WHAT YOU NEED TO DO - Up to and including the line that contains "1, 0.02), 170)", write out each line of the material from its first line, exactly.

* * * *

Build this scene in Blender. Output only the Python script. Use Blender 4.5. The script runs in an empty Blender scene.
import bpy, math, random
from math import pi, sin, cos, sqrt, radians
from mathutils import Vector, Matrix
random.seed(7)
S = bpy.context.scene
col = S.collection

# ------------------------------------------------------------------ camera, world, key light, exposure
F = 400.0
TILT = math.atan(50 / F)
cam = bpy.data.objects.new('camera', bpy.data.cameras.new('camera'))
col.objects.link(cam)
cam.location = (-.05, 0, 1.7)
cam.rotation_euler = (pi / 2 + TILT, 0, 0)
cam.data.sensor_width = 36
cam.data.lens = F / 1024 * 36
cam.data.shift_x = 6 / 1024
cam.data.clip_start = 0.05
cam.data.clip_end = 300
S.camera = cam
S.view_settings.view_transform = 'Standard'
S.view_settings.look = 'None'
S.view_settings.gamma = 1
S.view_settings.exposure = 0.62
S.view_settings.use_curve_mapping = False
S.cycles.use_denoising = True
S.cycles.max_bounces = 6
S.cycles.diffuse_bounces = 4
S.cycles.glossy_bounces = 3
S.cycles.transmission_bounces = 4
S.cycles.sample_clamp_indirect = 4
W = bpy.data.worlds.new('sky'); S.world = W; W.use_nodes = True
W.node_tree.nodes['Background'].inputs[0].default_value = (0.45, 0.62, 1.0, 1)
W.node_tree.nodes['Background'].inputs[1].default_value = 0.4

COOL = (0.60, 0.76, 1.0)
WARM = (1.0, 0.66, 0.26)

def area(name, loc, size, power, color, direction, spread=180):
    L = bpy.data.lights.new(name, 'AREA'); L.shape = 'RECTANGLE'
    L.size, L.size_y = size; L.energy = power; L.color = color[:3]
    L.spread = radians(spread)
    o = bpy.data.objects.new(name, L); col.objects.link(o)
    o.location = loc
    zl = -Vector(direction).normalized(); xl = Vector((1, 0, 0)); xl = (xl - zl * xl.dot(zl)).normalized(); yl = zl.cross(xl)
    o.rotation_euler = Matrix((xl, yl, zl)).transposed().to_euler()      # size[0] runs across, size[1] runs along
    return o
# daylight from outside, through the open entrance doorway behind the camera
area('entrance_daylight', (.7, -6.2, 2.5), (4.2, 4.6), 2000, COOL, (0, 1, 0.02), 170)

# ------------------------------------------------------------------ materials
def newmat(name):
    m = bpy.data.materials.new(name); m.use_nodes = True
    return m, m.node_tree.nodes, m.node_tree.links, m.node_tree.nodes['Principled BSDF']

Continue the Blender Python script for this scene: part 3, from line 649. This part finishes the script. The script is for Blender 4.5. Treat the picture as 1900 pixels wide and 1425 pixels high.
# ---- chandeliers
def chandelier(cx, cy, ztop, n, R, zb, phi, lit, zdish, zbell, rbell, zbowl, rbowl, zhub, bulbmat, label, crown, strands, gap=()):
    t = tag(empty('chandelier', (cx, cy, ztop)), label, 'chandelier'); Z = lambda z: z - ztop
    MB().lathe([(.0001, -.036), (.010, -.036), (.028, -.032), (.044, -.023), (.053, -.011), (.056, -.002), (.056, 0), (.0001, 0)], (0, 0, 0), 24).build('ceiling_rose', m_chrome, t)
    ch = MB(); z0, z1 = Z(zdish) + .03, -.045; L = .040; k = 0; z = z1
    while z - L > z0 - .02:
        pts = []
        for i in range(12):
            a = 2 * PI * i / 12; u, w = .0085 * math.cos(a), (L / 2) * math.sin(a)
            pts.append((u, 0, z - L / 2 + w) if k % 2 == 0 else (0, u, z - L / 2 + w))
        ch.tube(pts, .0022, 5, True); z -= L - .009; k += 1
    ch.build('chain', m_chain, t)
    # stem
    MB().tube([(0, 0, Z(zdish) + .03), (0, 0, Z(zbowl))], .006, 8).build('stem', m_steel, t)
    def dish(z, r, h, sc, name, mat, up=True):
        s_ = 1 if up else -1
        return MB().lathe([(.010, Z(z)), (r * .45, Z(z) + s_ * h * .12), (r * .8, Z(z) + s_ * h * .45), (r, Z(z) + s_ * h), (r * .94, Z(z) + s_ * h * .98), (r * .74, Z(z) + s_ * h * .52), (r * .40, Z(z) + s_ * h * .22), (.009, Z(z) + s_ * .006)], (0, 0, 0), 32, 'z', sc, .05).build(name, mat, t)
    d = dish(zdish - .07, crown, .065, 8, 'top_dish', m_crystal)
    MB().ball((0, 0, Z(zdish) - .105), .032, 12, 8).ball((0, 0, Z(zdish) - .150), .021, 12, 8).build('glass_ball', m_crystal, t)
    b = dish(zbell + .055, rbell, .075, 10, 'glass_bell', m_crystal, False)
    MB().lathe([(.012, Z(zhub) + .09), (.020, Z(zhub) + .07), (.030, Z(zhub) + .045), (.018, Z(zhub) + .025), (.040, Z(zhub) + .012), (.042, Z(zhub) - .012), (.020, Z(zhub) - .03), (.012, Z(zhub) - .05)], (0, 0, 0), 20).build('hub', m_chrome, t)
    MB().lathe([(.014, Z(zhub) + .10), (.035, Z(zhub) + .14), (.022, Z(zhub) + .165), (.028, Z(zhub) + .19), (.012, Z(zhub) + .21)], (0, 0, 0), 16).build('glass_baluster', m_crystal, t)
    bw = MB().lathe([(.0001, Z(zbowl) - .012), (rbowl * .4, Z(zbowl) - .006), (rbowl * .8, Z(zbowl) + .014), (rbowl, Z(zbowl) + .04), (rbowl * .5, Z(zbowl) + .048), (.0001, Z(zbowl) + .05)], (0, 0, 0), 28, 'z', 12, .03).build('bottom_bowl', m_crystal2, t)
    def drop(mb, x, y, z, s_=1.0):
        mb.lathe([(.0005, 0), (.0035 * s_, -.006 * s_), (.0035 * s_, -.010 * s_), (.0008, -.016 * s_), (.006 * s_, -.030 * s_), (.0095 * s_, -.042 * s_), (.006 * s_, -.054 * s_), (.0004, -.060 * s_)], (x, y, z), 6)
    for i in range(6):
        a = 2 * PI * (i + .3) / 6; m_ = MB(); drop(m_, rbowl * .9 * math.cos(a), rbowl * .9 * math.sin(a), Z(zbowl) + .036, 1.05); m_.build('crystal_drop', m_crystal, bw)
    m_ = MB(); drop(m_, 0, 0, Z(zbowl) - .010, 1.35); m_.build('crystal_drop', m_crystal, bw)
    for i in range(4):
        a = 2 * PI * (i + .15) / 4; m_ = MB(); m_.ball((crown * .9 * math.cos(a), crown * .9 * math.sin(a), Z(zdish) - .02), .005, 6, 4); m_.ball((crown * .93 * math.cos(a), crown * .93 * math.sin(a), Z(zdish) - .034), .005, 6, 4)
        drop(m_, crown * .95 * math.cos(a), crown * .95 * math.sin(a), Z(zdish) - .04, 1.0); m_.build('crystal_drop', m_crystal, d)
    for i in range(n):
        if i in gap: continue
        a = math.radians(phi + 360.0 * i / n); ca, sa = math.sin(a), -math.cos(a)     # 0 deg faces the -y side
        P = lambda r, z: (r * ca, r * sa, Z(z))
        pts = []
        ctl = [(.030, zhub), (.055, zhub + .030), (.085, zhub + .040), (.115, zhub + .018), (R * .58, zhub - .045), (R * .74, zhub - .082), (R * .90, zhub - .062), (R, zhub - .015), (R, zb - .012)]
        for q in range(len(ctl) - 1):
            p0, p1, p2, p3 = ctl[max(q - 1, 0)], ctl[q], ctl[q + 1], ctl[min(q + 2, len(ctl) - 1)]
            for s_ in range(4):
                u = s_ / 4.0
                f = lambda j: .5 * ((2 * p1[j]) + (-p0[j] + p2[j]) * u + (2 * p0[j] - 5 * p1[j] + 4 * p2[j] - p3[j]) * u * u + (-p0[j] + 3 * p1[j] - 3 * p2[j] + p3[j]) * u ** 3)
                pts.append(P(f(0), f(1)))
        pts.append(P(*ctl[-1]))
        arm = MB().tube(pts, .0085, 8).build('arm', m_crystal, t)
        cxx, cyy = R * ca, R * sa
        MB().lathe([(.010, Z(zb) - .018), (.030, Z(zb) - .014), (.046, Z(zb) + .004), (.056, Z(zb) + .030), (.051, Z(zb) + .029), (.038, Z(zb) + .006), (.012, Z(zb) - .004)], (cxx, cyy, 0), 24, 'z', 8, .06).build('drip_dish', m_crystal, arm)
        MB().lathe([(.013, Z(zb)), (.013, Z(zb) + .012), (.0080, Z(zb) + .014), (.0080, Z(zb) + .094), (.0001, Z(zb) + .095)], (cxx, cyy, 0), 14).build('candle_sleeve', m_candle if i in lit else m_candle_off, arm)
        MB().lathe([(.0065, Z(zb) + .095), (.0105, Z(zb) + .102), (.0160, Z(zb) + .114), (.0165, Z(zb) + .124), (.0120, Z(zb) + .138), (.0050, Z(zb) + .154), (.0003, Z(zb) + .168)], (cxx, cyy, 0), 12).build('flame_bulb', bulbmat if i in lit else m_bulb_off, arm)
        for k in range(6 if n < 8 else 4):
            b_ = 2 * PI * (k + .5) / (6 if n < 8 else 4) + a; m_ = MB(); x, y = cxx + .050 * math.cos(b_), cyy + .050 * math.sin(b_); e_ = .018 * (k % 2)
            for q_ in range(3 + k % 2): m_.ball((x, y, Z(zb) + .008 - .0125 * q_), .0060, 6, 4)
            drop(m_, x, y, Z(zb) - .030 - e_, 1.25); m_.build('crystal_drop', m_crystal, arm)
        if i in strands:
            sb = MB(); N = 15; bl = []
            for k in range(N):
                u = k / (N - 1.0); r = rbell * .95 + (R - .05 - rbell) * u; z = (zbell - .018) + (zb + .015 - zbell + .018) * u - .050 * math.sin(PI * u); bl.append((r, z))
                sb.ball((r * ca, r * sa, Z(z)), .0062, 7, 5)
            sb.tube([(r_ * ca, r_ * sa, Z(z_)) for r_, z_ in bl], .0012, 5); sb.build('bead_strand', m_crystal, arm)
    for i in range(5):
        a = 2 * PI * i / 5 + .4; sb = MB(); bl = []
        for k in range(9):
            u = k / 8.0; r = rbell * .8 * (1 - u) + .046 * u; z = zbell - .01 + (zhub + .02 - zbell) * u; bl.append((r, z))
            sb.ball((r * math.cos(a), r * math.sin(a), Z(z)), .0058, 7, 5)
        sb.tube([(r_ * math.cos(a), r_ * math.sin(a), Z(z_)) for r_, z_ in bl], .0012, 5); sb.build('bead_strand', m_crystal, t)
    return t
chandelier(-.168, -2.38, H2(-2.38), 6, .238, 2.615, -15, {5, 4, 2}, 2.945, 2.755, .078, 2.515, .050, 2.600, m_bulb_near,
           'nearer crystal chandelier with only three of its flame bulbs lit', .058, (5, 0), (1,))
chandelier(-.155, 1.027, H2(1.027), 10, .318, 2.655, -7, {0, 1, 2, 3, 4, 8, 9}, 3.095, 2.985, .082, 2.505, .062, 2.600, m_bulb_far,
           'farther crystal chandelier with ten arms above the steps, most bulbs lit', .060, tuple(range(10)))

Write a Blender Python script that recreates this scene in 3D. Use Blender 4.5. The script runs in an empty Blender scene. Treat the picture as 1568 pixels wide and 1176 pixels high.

* * * *

SOLUTION TO THIS EXERCISE -
Build this scene in Blender. Output only the Python script. Use Blender 4.5. The script runs in an empty Blender scene.
import bpy, math, random
from math import pi, sin, cos, sqrt, radians
from mathutils import Vector, Matrix
random.seed(7)
S = bpy.context.scene
col = S.collection

# ------------------------------------------------------------------ camera, world, key light, exposure
F = 400.0
TILT = math.atan(50 / F)
cam = bpy.data.objects.new('camera', bpy.data.cameras.new('camera'))
col.objects.link(cam)
cam.location = (-.05, 0, 1.7)
cam.rotation_euler = (pi / 2 + TILT, 0, 0)
cam.data.sensor_width = 36
cam.data.lens = F / 1024 * 36
cam.data.shift_x = 6 / 1024
cam.data.clip_start = 0.05
cam.data.clip_end = 300
S.camera = cam
S.view_settings.view_transform = 'Standard'
S.view_settings.look = 'None'
S.view_settings.gamma = 1
S.view_settings.exposure = 0.62
S.view_settings.use_curve_mapping = False
S.cycles.use_denoising = True
S.cycles.max_bounces = 6
S.cycles.diffuse_bounces = 4
S.cycles.glossy_bounces = 3
S.cycles.transmission_bounces = 4
S.cycles.sample_clamp_indirect = 4
W = bpy.data.worlds.new('sky'); S.world = W; W.use_nodes = True
W.node_tree.nodes['Background'].inputs[0].default_value = (0.45, 0.62, 1.0, 1)
W.node_tree.nodes['Background'].inputs[1].default_value = 0.4

COOL = (0.60, 0.76, 1.0)
WARM = (1.0, 0.66, 0.26)

def area(name, loc, size, power, color, direction, spread=180):
    L = bpy.data.lights.new(name, 'AREA'); L.shape = 'RECTANGLE'
    L.size, L.size_y = size; L.energy = power; L.color = color[:3]
    L.spread = radians(spread)
    o = bpy.data.objects.new(name, L); col.objects.link(o)
    o.location = loc
    zl = -Vector(direction).normalized(); xl = Vector((1, 0, 0)); xl = (xl - zl * xl.dot(zl)).normalized(); yl = zl.cross(xl)
    o.rotation_euler = Matrix((xl, yl, zl)).transposed().to_euler()      # size[0] runs across, size[1] runs along
    return o
# daylight from outside, through the open entrance doorway behind the camera
area('entrance_daylight', (.7, -6.2, 2.5), (4.2, 4.6), 2000, COOL, (0, 1, 0.02), 170)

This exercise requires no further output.